Today. Right at this very moment.

Does that scare you or excite you?

It should excite you because our changes don’t need to be massive. In fact, it’s better if they aren’t. Just daily, small deposits — or a drip-drip-drip — work best.

Trying to lose weight? Don’t jump into a celery and carrots diet. Just try giving up soda for a month and drink only water with your meals.

Trying to get into better shape? Don’t begin by signing up for a marathon. Start with a simple walk around the neighborhood three times a week.

Working to become a better athlete? Researchers say you’re better off practicing in “daily snacks” as opposed to once a week practice binges.

As a wise coach, or maybe it was just me, once said: “Practice only on the days you eat.”

It’s well-documented that a habit takes about three weeks to form. Make those small, simple changes for a month and soon you’ll have a desire to change other bad habits in your life — as in a compound effect.

2) When it comes to change, just DO it.

I know the folks at Nike took that phrase global back in the day, but they really were on to something. I’ve since made a point to focus on the DO’s in my life, and remove the word “Don’t.”

For example, stop telling yourself “DON’T eat that donut!” or “DON’T sit down in front of the TV.”

Instead, get the DO’s in your head:

•What DO I want to become?

•What DO I want to feel like?

•What DO I want to weigh?

•Where DO I want to be next year?

•What skill DO I want to master?

Cast your own vision. Then create good habits to achieve it.
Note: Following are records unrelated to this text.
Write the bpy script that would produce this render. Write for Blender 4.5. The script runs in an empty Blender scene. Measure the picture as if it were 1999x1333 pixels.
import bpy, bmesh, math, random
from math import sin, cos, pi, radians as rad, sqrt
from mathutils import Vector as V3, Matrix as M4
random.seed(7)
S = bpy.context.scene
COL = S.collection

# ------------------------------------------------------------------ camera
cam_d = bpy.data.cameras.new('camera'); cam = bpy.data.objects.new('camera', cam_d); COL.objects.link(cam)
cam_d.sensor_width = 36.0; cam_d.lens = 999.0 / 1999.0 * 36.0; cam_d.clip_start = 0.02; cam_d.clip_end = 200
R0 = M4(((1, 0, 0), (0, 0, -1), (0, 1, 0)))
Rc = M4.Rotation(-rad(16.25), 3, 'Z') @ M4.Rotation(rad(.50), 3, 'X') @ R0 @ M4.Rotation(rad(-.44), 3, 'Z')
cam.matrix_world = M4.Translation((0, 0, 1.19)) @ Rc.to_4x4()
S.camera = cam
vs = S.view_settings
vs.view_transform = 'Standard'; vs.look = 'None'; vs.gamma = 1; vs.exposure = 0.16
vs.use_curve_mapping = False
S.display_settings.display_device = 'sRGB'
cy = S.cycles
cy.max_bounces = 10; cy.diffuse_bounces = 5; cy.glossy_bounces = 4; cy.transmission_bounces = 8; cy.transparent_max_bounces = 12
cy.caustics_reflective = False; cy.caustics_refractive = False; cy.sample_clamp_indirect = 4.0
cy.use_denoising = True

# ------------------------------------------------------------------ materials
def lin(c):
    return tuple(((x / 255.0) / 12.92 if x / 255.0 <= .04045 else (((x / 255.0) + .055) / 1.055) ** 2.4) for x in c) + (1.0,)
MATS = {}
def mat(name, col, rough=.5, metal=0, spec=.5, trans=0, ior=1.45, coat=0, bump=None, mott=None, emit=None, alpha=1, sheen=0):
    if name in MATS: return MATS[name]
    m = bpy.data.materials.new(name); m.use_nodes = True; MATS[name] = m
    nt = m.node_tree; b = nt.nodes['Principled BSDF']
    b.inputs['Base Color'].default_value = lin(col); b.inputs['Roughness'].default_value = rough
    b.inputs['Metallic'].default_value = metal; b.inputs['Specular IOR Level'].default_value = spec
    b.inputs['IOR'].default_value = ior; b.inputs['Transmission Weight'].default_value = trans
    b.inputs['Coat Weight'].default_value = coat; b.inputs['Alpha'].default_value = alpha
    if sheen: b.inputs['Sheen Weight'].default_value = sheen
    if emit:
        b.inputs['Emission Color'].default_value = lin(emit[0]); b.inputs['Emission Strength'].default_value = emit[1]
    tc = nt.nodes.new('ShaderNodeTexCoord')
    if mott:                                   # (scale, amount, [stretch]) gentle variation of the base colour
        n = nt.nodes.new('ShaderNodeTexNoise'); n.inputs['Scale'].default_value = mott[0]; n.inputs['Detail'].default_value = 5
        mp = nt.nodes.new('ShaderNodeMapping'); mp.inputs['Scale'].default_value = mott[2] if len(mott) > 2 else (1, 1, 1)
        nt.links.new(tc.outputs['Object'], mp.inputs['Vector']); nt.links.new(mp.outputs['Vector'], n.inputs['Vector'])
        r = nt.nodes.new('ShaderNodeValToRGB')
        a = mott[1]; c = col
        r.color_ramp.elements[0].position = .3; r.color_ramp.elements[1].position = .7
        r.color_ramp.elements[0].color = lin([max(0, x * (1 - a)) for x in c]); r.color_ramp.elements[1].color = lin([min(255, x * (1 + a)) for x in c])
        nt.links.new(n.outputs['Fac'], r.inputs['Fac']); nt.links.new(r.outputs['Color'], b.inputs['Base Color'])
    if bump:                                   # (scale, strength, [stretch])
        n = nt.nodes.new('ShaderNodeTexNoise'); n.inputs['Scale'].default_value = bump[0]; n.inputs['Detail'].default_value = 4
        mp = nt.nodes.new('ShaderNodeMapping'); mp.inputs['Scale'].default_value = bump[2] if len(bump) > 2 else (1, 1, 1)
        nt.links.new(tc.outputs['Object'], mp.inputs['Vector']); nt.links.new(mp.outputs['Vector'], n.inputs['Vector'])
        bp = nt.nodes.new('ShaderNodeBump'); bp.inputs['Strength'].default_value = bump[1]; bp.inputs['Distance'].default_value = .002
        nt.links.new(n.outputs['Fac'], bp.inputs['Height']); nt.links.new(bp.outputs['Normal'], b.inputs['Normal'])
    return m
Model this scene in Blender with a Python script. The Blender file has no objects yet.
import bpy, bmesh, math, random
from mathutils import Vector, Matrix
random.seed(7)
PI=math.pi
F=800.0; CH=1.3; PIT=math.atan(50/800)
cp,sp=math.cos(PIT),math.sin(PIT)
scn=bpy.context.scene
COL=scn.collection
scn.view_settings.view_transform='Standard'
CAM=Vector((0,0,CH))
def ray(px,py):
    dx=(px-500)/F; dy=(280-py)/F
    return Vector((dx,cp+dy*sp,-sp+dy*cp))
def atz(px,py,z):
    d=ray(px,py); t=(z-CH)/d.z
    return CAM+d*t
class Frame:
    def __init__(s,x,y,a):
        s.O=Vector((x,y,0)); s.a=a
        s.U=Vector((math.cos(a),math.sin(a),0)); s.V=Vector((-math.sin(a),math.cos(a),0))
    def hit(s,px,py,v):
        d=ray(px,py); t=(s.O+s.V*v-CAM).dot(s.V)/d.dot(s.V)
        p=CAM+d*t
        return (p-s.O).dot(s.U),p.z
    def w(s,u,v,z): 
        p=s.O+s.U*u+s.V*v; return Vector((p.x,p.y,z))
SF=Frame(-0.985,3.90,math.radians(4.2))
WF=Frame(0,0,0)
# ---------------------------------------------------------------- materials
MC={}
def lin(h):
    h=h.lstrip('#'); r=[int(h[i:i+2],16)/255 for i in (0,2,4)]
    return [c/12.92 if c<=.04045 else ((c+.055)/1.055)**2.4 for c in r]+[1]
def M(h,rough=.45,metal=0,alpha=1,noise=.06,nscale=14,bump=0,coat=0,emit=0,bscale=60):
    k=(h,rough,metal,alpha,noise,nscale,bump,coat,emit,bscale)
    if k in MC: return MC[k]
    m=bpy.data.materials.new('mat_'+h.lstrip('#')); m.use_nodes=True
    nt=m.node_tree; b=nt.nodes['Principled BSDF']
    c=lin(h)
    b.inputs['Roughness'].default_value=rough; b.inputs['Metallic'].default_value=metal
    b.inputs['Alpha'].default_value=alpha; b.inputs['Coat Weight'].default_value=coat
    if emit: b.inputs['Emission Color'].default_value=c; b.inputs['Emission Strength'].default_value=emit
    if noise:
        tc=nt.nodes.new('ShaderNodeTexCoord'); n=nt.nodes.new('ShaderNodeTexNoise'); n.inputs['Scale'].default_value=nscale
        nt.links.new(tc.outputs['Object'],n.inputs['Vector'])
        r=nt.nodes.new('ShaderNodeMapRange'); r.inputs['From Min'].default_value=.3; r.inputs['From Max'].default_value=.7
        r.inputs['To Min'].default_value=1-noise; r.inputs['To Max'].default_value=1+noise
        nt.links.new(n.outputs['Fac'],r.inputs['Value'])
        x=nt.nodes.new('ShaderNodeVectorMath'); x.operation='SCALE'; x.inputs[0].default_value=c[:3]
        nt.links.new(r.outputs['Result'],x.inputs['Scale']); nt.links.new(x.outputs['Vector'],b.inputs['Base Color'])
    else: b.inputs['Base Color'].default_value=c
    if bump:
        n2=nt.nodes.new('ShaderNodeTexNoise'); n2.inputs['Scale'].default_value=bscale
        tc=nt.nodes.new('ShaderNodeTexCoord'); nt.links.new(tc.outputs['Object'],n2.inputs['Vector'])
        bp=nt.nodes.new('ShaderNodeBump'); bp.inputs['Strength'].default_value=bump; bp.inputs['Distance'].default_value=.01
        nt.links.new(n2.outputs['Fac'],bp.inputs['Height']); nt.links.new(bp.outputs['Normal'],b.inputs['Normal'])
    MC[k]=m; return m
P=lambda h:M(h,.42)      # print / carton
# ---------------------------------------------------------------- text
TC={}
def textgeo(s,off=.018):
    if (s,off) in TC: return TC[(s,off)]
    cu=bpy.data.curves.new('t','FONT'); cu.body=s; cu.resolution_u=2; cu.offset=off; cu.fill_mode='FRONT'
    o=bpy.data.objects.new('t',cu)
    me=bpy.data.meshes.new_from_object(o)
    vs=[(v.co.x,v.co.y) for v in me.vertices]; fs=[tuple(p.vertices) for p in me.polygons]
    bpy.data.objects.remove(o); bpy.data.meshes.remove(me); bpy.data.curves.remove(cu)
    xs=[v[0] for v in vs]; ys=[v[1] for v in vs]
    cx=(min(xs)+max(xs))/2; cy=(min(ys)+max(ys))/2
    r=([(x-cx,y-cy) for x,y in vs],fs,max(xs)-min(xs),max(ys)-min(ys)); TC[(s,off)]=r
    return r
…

Here’s a direct line from Hardy’s book:

“I’ve met and worked with many great achievers, CEOs and ‘superstars,’ and I can tell you they ALL share one common trait — they all have good habits.”

He continues:

“Successful people aren’t necessarily more intelligent or more talented than anyone else. But their habits take them in the direction of becoming more informed, more knowledgeable, more competent, better skilled and better prepared.”

In other words, it takes exactly the same amount of effort to lift a carrot up to your mouth as it does a hotdog. It takes exactly the same amount of effort to click the remote or open a book.

You can choose to stand out this year. Or you can choose to fit in like you’ve always done.

But you can’t do both.

So choose wisely.

And remember, it’s always your choice.